Who Uses Credit Scores?

Lenders, including credit-card companies and mortgage companies, use credit scores to help them decide whether lending you money would be a good risk for them. They also use other information about you, such as your income, assets, debt-to-income ratio, employment information, etc., to help them make a decision.

What is a Good Credit Score?

The number that is considered “good” varies from lender to lender and from loan “product” to loan product. However, most lenders consider a score below about 620 to be bad and a score above 800 to be very good. These designations are based in part on the following data from Fair, Isaac and Company.

Consumers’ Credit-Score Range Number of Good Loans (paid on time) to Bad Loans (not paid on time or defaulted on)

Below 600- 8 good for every 1 bad

700-719- 123 good for every 1 bad

Above 800- 1,292 good for every 1 bad

Why Is It Important to Have a Good Credit Score?

Based on the above data, you can understand why a lender is more willing to lend money to someone with a higher credit score-the lender is less likely to lose money.
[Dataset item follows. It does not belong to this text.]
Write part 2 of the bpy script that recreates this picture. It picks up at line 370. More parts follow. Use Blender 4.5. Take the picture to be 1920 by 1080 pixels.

So, if you want to borrow, it is in your best interests to have a good credit score.

It’s not that you can’t get a loan if you have a low credit score; it’s just that if you do, you’ll likely have to pay a higher interest rate. Why? Because, statistically, the lender is more likely to lose money on you-you are statistically more likely not to pay back the loan as agreed upon.

What Can I Do to Improve My Credit Score?

So, how do you improve your credit score? While there is no “guaranteed” formula for doing so, obviously the better your payment record, the better off you’ll be. Let’s look at some things you can do:

  1. First, get a copy of your credit report from all three credit bureaus. Because your score is based on the data in your files, you should make sure that the data is accurate. Request that any incorrect data be corrected. Then follow up by getting another copy of the report to make sure that it has, indeed, been corrected.
  2. Request that all three bureaus not accept unauthorized inquiries. Many credit card companies, finance companies, etc., inquire about your credit history. That’s why you get those “pre-approved” credit card and home equity offers in the mail. However, those inquiries can hurt your credit score. Similarly, you should not apply for a bunch of credit cards or credit lines, especially if your credit history is not good or you have a lot of debt and are likely to be turned down. That can also hurt your credit score.
  3. Be sure to have established a credit history-a good one! If you can, you should have about three credit cards that you pay the minimum on-on time-every month. If you don’t have any credit cards or loans, that can hurt your score, too. So can too many. If you don’t quality for a regular credit card, apply for a “secured” card. With a secured card, you put money in an account and get a credit card with a limit based on a percentage (sometimes 100%) of that amount. Your payment history on the card is reported to the credit bureau and helps you establish a payment history. NOTE: Debit cards do not help you establish a credit history because they work like checks drawn against your checking account.
  4. Minimize finance-company loans. It’s better not to have any.
  5. Keep up your good payment record. Don’t slack off. The longer you pay on time, the more points you get. Your payment history and current payment pattern are important.
  6. If you have derogatory public information (bankruptcy, foreclosure, collections, etc.) in your file, the more time that has passed, the better. Better yet, don’t do anything that will result in that type of derogatory information in your file.